Recurso. Doação acima do limite legal. Pessoa física. Condenação à multa e declaração de inelegibilidade com base na Lei Complementar n. 64/90.

A doação realizada por pessoa física restringe-se a dez por cento dos rendimentos brutos auferidos no ano anterior ao da eleição. Demonstrado o excesso de doação comprovada por meio de prova documental, despicienda a oitiva de testemunhas.
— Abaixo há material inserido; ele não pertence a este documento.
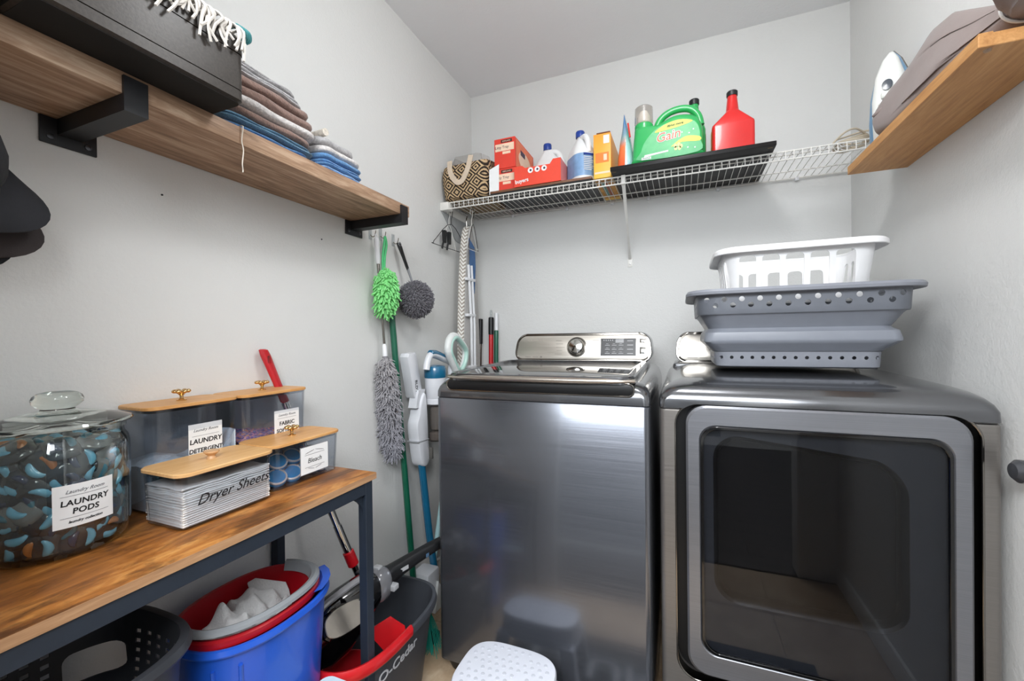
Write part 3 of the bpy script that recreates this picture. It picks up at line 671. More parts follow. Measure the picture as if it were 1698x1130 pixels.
# three handles behind the washer
def pole(name, lb, x, ztop, segs, lean=.0):
    t = thing(name, lb, 'pole', (x, -.10, 0))
    top = Vector((x, -.022, ztop)); bot = Vector((x+lean, -.13, 0.0))
    for nm, z0, z1, r, m in segs:
        k0, k1 = (ztop-z0)/ztop, (ztop-z1)/ztop
        part(t, nm, B().tube([top.lerp(bot, k0), top.lerp(bot, k0+.002), top.lerp(bot, k1)], [r*.75, r, r], 14), m)
    return t
pole('steel_pole', 'steel mop pole with black grip standing behind the washer, left of the red pole', .052, 1.238, [('grip', 1.238, 1.10, .0145, BLKP), ('tube', 1.10, .02, .011, CHRD)], .02)
pole('red_pole', 'red broom pole with black grip standing behind the washer', .118, 1.245, [('hanging_tip', 1.285, 1.245, .007, CLEAR), ('grip', 1.245, 1.150, .0145, BLKP), ('tube', 1.150, .02, .0125, mat('red_enamel', '#c3151c', .3, coat=.3))], .03)
pole('green_pole', 'green broom pole with white tip standing behind the washer, right of the red pole', .150, 1.268, [('tip', 1.268, 1.172, .0105, WPL), ('tube', 1.172, .02, .012, GPOLE)], .03)
# ------------------------------------------------------------------ stick vacuum (white and blue)
BLU = mat('petrol_blue', '#176387', .25, coat=.5); VW = mat('vacuum_white', '#dcdee3', .3, coat=.2, var=.02)
t = thing('stick_vacuum', 'white and petrol blue cordless stick vacuum leaning in the corner left of the washer', 'vacuum', (.10, -.60, 0))
def yz(pts, x0, x1, bev=.004): return B().prism(pts, x0, x1, 'yz', bev)
def smooth_poly(pts, n=5): return [(v.x, v.y) for v in cr([(p[0], p[1], 0) for p in pts], n, True)]
part(t, 'floor_head', yz([(-.722, 1.058), (-.712, 1.072), (-.672, 1.076), (-.664, 1.066), (-.622, .900), (-.632, .888), (-.676, .886), (-.684, .895)], .03, .075, .006), VW, 'white floor nozzle folded up')
b = B(); put_text(b, 'BLDY', .022, (.0755, -.668, .935), Vector((0, .10, -1)).normalized(), Vector((0, 1, .10)).normalized()); part(t, 'marking', b, INK, 'small dark lettering on the nozzle')
part(t, 'wand_body', yz(smooth_poly([(-.655, .88), (-.628, .90), (-.615, .80), (-.612, .70), (-.606, .62), (-.628, .596), (-.660, .612), (-.680, .70), (-.690, .775), (-.672, .82)], 4), .04, .095, .008), VW, 'white lower body')
part(t, 'body_joint', yz([(-.692, .712), (-.612, .708), (-.612, .704), (-.692, .708)], .038, .097, .001), mat('joint_grey', '#a5a7ab', .5))
part(t, 'tube', B().tube([(.075, -.640, .61), (.085, -.605, .30), (.10, -.565, .02)], .0155, 16), BLU, 'petrol blue tube')
part(t, 'motor_housing', B().lathe([(.036, .865), (.043, .875), (.045, .94), (.046, .962)], (.10, -.565, 0), 28), VW)
part(t, 'motor_cap', B().lathe([(.0462, .9625), (.0475, .97), (.0475, 1.0), (.042, 1.012), (.02, 1.017), (.001, 1.018)], (.10, -.565, 0), 28), BLU, 'petrol blue motor cap')
dc = part(t, 'dust_cup', B().lathe([(.036, .69), (.040, .70), (.042, .85)], (.10, -.56, 0), 24), thin_glass('smoky_cup', '#d3d1cf', 1.3, .05))
part(dc, 'cup_ring', B().lathe([(.044, .848), (.049, .852), (.049, .872), (.042, .876)], (.10, -.56, 0), 28), VW)
part(dc, 'filter', B().lathe([(.024, .74), (.026, .75), (.026, .83), (.02, .84)], (.10, -.56, 0), 18), mat('filter_grey', '#8f8a86', .8))
part(dc, 'dust', B().lathe([(.032, .694), (.034, .70), (.032, .722), (.015, .73), (.001, .728)], (.10, -.56, 0), 18), mat('dust', '#8d8580', .95, bump=.5, bs=300))
part(t, 'bracket', B().box(.09, .11, -.612, -.600, .62, .67, .004), mat('cord_grey2', '#55534f', .5))
part(t, 'neck', B().loft([[(x_, -.648+dy-.022*k, .905-.045*k) for x_, dy in ((.045, -.022+.01*k), (.085, -.022+.01*k), (.085, .022), (.045, .022))] for k in (-.3, .5, 1.3)]), VW)
hp = [(.10, -.632, 1.000), (.10, -.622, 1.035), (.10, -.600, 1.060), (.10, -.560, 1.058), (.10, -.48, 1.035), (.10, -.435, 1.018), (.10, -.43, .985), (.10, -.445, .94), (.10, -.50, .93)]
part(t, 'handle', B().tube(cr(hp, 6), .0145, 14), VW, 'white D-shaped handle')
part(t, 'handle_cover', B().tube([v+Vector((.0, .0, .0065)) for v in cr([(.10, -.605, 1.062), (.10, -.56, 1.060), (.10, -.50, 1.043), (.10, -.445, 1.024)], 6)], [.006]+[.0145]*17+[.006], 14), BLU, 'petrol blue handle cover')
part(t, 'dock', B().box(.05, .135, -.69, -.60, 0, .17, .012), VW, 'white floor dock')
# mint steam mop behind
MINT = mat('mint_plastic', '#b6d9cf', .35, coat=.2); MW = mat('mop_white', '#e3e6e4', .35)
t = thing('steam_mop', 'mint and white steam mop with loop handle behind the stick vacuum', 'mop', (.12, -.45, 0))
lp = [(.13, (y_+.366)*.9-.366-.060, (z_-1.06)*.92+1.06) for y_, z_ in ((-.455, 1.075), (-.445, 1.125), (-.405, 1.150), (-.355, 1.135), (-.285, 1.085), (-.275, 1.045), (-.300, .995), (-.345, .965), (-.375, .975), (-.415, 1.02))]
part(t, 'loop_handle', B().tube(cr(lp, 5, True), .0165, 14, close=True), MW)
part(t, 'inner_grip', B().tube([Vector((.139, -.426+(v.y+.426)*.90, 1.06+(v.z-1.06)*.90)) for v in cr(lp, 5, True)], .011, 10, close=True), MINT, 'mint inner grip')
part(t, 'pole', B().tube([(.125, -.42, .985), (.11, -.50, .55), (.085, -.585, .12)], .011, 12), mat('pale_teal_pole', '#a9cdd0', .35), 'pale teal pole')
part(t, 'mop_head', B().loft([[(.045+.10*k, -.63+a, z) for a, z in ((-.03, .002), (.07, .002), (.06, .03), (.0, .12), (-.02, .03))] for k in (0, .5, 1)]), MW)
# hose
solo('vacuum_hose', 'grey vacuum cord bundle hanging between the stick vacuum and the washer', 'cord', B().tube(cr([(.155, -.60, .70), (.16, -.605, .62), (.15, -.60, .50), (.155, -.60, .38), (.15, -.585, .25)], 6), .006, 8).tube(cr([(.17, -.60, .70), (.175, -.60, .60), (.172, -.60, .45), (.165, -.59, .30)], 6), .004, 8), mat('cord_grey', '#77736c', .6), (.155, -.60, .70))
solo('rubber_roller', 'small black rubber roller on the floor at the left foot of the washer', 'roller', B().lathe([(.012, .215), (.022, .218), (.025, .23), (.022, .242), (.012, .245)], (0, -.80, .025), 24, 'x'), BLKP, (.23, -.80, .025))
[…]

A aplicação do princípio in dubio pro reo só seria possível ante a presença de dúvida, não ocorrente no caso.

Causa de inelegibilidade dever ser aferida no rito de eventual processo de registro não podendo ser aplicada como decorrência da procedência da representação por doação acima do limite legal.

Afastamento da declaração de inelegibilidade imposta na sentença.

Provimento parcial.

(Recurso Eleitoral n. 7338, ACÓRDÃO de 14.10.2014, Relator DR. LUIS FELIPE PAIM FERNANDES, Publicação: DEJERS - Diário de Justiça Eletrônico do TRE-RS, Tomo 188, Data 17.10.2014, Página 3.)
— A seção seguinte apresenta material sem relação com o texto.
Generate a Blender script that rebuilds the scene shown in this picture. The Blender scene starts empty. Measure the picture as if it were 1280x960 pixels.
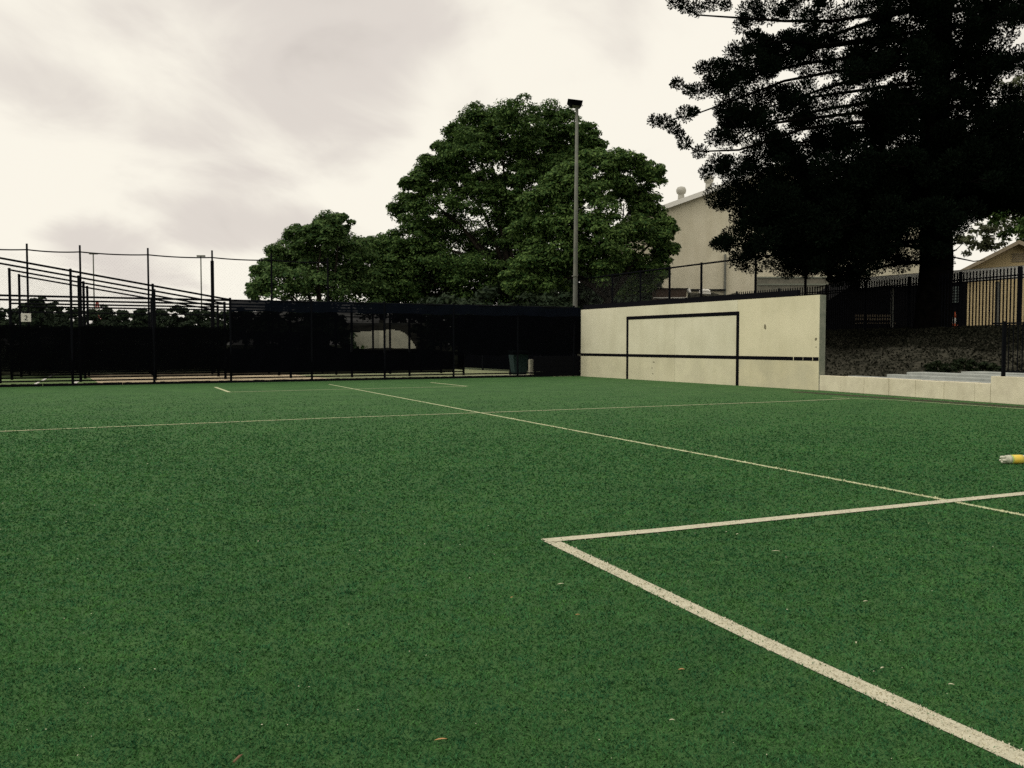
import bpy, math, random
import numpy as np
from mathutils import Vector, Matrix, Quaternion

# ------------------------------------------------------------------ camera, sky, sun, exposure
scene = bpy.context.scene
col = scene.collection
F_PX, HOR, CAM_H = 1137.0, 430.0, 1.38          # focal length in photo pixels, horizon row, eye height
PITCH = math.atan((480.0 - HOR) / F_PX)
cam_data = bpy.data.cameras.new('camera')
cam = bpy.data.objects.new('camera', cam_data)
col.objects.link(cam)
cam.location = (0, 0, CAM_H)
cam.rotation_euler = (math.pi / 2 - PITCH, 0, 0)
cam_data.sensor_width = 36.0
cam_data.lens = 36.0 * F_PX / 1280.0
cam_data.clip_start = 0.05
cam_data.clip_end = 3000.0
scene.camera = cam

SUN_AZ, SUN_EL = math.radians(-112), math.radians(52)      # azimuth from +Y towards +X
world = bpy.data.worlds.new('World')
scene.world = world
world.use_nodes = True
wt = world.node_tree
wt.nodes.clear()

def N(tree, kind, **kw):
    n = tree.nodes.new(kind)
    for k, v in kw.items():
        setattr(n, k, v)
    return n

def build_sky():
    L = wt.links.new
    out = N(wt, 'ShaderNodeOutputWorld')
    tc = N(wt, 'ShaderNodeTexCoord')
    sep = N(wt, 'ShaderNodeSeparateXYZ')
    L(tc.outputs['Generated'], sep.inputs[0])
    def M(op, a, b=None, clamp=False):
        m = N(wt, 'ShaderNodeMath', operation=op, use_clamp=clamp)
        for i, v in enumerate((a, b)):
            if v is None: continue
            if isinstance(v, (int, float)): m.inputs[i].default_value = v
            else: L(v, m.inputs[i])
        return m.outputs[0]
    z = M('ADD', M('MAXIMUM', sep.outputs['Z'], 0.0), 0.16)
    cx, cy = M('DIVIDE', sep.outputs['X'], z), M('DIVIDE', sep.outputs['Y'], z)
    comb = N(wt, 'ShaderNodeCombineXYZ')
    L(cx, comb.inputs[0]); L(cy, comb.inputs[1])
    def cloud(scale, loc, rot, detail, rough, dist, stretch):
        mp = N(wt, 'ShaderNodeMapping')
        mp.inputs['Location'].default_value = loc
        mp.inputs['Rotation'].default_value = (0, 0, rot)
        mp.inputs['Scale'].default_value = stretch
        L(comb.outputs[0], mp.inputs[0])
        n = N(wt, 'ShaderNodeTexNoise')
        n.inputs['Scale'].default_value = scale
        n.inputs['Detail'].default_value = detail
        n.inputs['Roughness'].default_value = rough
        n.inputs['Distortion'].default_value = dist
        L(mp.outputs[0], n.inputs['Vector'])
        return n.outputs['Fac']
    big = cloud(0.62, (SKY_OFF[0], SKY_OFF[1], 0), 0.35, 3.0, 0.48, 0.35, (1.0, 0.62, 1.0))
    fine = cloud(2.3, (7.1, 2.2, 0), 0.2, 5.0, 0.55, 0.5, (1.0, 0.55, 1.0))
    fac = M('ADD', M('MULTIPLY', big, 0.80), M('MULTIPLY', fine, 0.20))
    ramp = N(wt, 'ShaderNodeValToRGB')
    ramp.color_ramp.interpolation = 'EASE'
    e = ramp.color_ramp.elements
    e[0].position, e[0].color = 0.31, (0.48, 0.435, 0.405, 1)
    e[1].position, e[1].color = 0.50, (1.0, 0.95, 0.835, 1)
    m1 = ramp.color_ramp.elements.new(0.41); m1.color = (0.765, 0.705, 0.645, 1)
    L(fac, ramp.inputs[0])
    sky = N(wt, 'ShaderNodeTexSky')
    sky.sky_type = 'NISHITA'
    sky.sun_disc = False
    sky.sun_elevation = SUN_EL
    sky.sun_rotation = SUN_AZ % (2 * math.pi)
    sky.air_density, sky.dust_density = 1.0, 3.0
    bg_sky = N(wt, 'ShaderNodeBackground'); bg_sky.inputs['Strength'].default_value = 0.05
    L(sky.outputs[0], bg_sky.inputs[0])
    bg_cl = N(wt, 'ShaderNodeBackground'); bg_cl.inputs['Strength'].default_value = 1.0
    L(ramp.outputs[0], bg_cl.inputs[0])
    mix = N(wt, 'ShaderNodeMixShader')
    mix.inputs[0].default_value = 0.96                        # overcast: the cloud deck hides nearly all of the blue
    L(bg_sky.outputs[0], mix.inputs[1]); L(bg_cl.outputs[0], mix.inputs[2])
    L(mix.outputs[0], out.inputs[0])
SKY_OFF = (2.3, 5.1)
build_sky()

sun_data = bpy.data.lights.new('sun', 'SUN')
sun_data.energy = 1.1
sun_data.angle = math.radians(28)
sun_data.color = (1.0, 0.95, 0.86)
sun = bpy.data.objects.new('sun', sun_data)
col.objects.link(sun)
sd = Vector((math.sin(SUN_AZ) * math.cos(SUN_EL), math.cos(SUN_AZ) * math.cos(SUN_EL), math.sin(SUN_EL)))
sun.rotation_euler = (-sd).to_track_quat('-Z', 'Y').to_euler()
sun.location = sd * 60

scene.view_settings.view_transform = 'Standard'
scene.view_settings.look = 'None'
scene.view_settings.exposure = 0.0
scene.view_settings.gamma = 1.0
scene.view_settings.use_curve_mapping = False
scene.render.engine = 'CYCLES'
scene.cycles.max_bounces = 5
scene.cycles.diffuse_bounces = 2
scene.cycles.transparent_max_bounces = 24
scene.cycles.use_denoising = False

# ------------------------------------------------------------------ helpers
cp, sp = math.cos(PITCH), math.sin(PITCH)
def ray(px, py):
    a, b = (px - 640) / F_PX, (480 - py) / F_PX
    return Vector((a, b * sp + cp, b * cp - sp))
def G(px, py, z=0.0):
    "point of the level z seen at photo pixel (px, py)"
    r = ray(px, py)
    return Vector((0, 0, CAM_H)) + r * ((z - CAM_H) / r.z)
def P(px, py, d):
    "point at distance d down the view axis seen at photo pixel (px, py)"
    r = ray(px, py)
    return Vector((0, 0, CAM_H)) + r * (d / r.y)
def V2(v): return Vector((v[0], v[1]))

class MB:
    def __init__(self): self.v, self.f, self.m = [], [], []
    def poly(self, pts, mi=0):
        b = len(self.v); self.v += [tuple(p) for p in pts]
        self.f.append(tuple(range(b, b + len(pts)))); self.m.append(mi)
        return self
    def hexa(self, p, mi=0):
        "eight corners: bottom 0-3 counter-clockwise, top 4-7"
        b = len(self.v); self.v += [tuple(q) for q in p]
        for f in ((3, 2, 1, 0), (4, 5, 6, 7), (0, 1, 5, 4), (1, 2, 6, 5), (2, 3, 7, 6), (3, 0, 4, 7)):
            self.f.append(tuple(b + i for i in f)); self.m.append(mi)
        return self
    def box(self, x0, y0, z0, x1, y1, z1, mi=0):
        return self.hexa([(x0, y0, z0), (x1, y0, z0), (x1, y1, z0), (x0, y1, z0), (x0, y0, z1), (x1, y0, z1), (x1, y1, z1), (x0, y1, z1)], mi)
    def slab(self, A, B, t, z0, z1, za=None, zb=None, mi=0):
        "wall from A to B (plan), thickness t to the left of A->B, z0..z1 (z1 may differ at the ends)"
        A, B = V2(A), V2(B); d = (B - A).normalized(); n = Vector((-d.y, d.x)) * t
        za = z1 if za is None else za; zb = z1 if zb is None else zb
        q = [A, B, B + n, A + n] if t > 0 else [A + n, B + n, B, A]
        tz = [za, zb, zb, za]
        return self.hexa([(p.x, p.y, z0) for p in q] + [(p.x, p.y, z) for p, z in zip(q, tz)], mi)
    def tube(self, A, B, r0, r1=None, n=8, cap=True, mi=0):
        A, B = Vector(A), Vector(B); r1 = r0 if r1 is None else r1
        d = (B - A).normalized(); a = d.orthogonal().normalized(); c = d.cross(a)
        b = len(self.v)
        for Q, r in ((A, r0), (B, r1)):
            for i in range(n):
                t = 2 * math.pi * i / n
                self.v.append(tuple(Q + a * (r * math.cos(t)) + c * (r * math.sin(t))))
        for i in range(n):
            j = (i + 1) % n
            self.f.append((b + i, b + j, b + n + j, b + n + i)); self.m.append(mi)
        if cap:
            self.f.append(tuple(b + i for i in reversed(range(n)))); self.m.append(mi)
            self.f.append(tuple(b + n + i for i in range(n))); self.m.append(mi)
        return self
    def path(self, pts, radii, n=8, mi=0):
        "one continuous tapered tube through pts"
        pts = [Vector(p) for p in pts]; b = len(self.v); a = None
        for k, p in enumerate(pts):
            d = (pts[min(k + 1, len(pts) - 1)] - pts[max(k - 1, 0)]).normalized()
            a = d.orthogonal().normalized() if a is None else (a - d * a.dot(d)).normalized()
            c = d.cross(a)
            for i in range(n):
                t = 2 * math.pi * i / n
                self.v.append(tuple(p + (a * math.cos(t) + c * math.sin(t)) * radii[k]))
        for k in range(len(pts) - 1):
            for i in range(n):
                j = (i + 1) % n
                self.f.append((b + k * n + i, b + k * n + j, b + (k + 1) * n + j, b + (k + 1) * n + i)); self.m.append(mi)
        self.f.append(tuple(b + i for i in reversed(range(n)))); self.m.append(mi)
        e = b + (len(pts) - 1) * n
        self.f.append(tuple(e + i for i in range(n))); self.m.append(mi)
        return self
    def lathe(self, prof, M=None, n=16, mi=0):
        "profile (r, z) turned about z, placed by matrix M"
        M = M or Matrix.Identity(4); b = len(self.v)
        for r, z in prof:
            for i in range(n):
                t = 2 * math.pi * i / n
                self.v.append(tuple(M @ Vector((r * math.cos(t), r * math.sin(t), z))))
        for k in range(len(prof) - 1):
            for i in range(n):
                j = (i + 1) % n
                self.f.append((b + k * n + i, b + k * n + j, b + (k + 1) * n + j, b + (k + 1) * n + i)); self.m.append(mi)
        self.f.append(tuple(b + i for i in reversed(range(n)))); self.m.append(mi)
        e = b + (len(prof) - 1) * n
        self.f.append(tuple(e + i for i in range(n))); self.m.append(mi)
        return self
    def build(self, name, mats, parent=None, smooth=False, bevel=0.0):
        me = bpy.data.meshes.new(name)
        me.from_pydata(self.v, [], self.f)
        if not isinstance(mats, (list, tuple)): mats = [mats]
        for m in mats: me.materials.append(m)
        if len(mats) > 1: me.polygons.foreach_set('material_index', self.m)
        if smooth: me.polygons.foreach_set('use_smooth', [True] * len(me.polygons))
        me.update()
        o = bpy.data.objects.new(name, me); col.objects.link(o)
        if parent: o.parent = parent
        if bevel > 0:
            bv = o.modifiers.new('bevel', 'BEVEL'); bv.width = bevel; bv.segments = 2; bv.limit_method = 'ANGLE'
        return o

def quads_object(name, verts, mats, parent=None, mat_idx=None, k=4):
    "verts: array (n, k, 3); every row is one separate face"
    n = verts.shape[0]
    me = bpy.data.meshes.new(name)
    me.vertices.add(n * k); me.vertices.foreach_set('co', verts.reshape(-1).astype(np.float32))
    me.loops.add(n * k); me.loops.foreach_set('vertex_index', np.arange(n * k, dtype=np.int32))
    me.polygons.add(n); me.polygons.foreach_set('loop_start', np.arange(0, n * k, k, dtype=np.int32))
    if not isinstance(mats, (list, tuple)): mats = [mats]
    for m in mats: me.materials.append(m)
    if mat_idx is not None: me.polygons.foreach_set('material_index', mat_idx.astype(np.int32))
    me.update(calc_edges=True); me.validate()
    o = bpy.data.objects.new(name, me); col.objects.link(o)
    if parent: o.parent = parent
    return o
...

Dessarte, a suspensão dos direitos políticos é penalidade incabível na presente representação, sendo que eventual inelegibilidade como efeito da condenação apenas será analisada em procedimento próprio, por ocasião de registro de candidatura, caso pretenda disputar mandato eletivo.

Diante do exposto, VOTO pelo parcial provimento do recurso, apenas para excluir da condenação a suspensão dos direitos políticos, nos termos da fundamentação.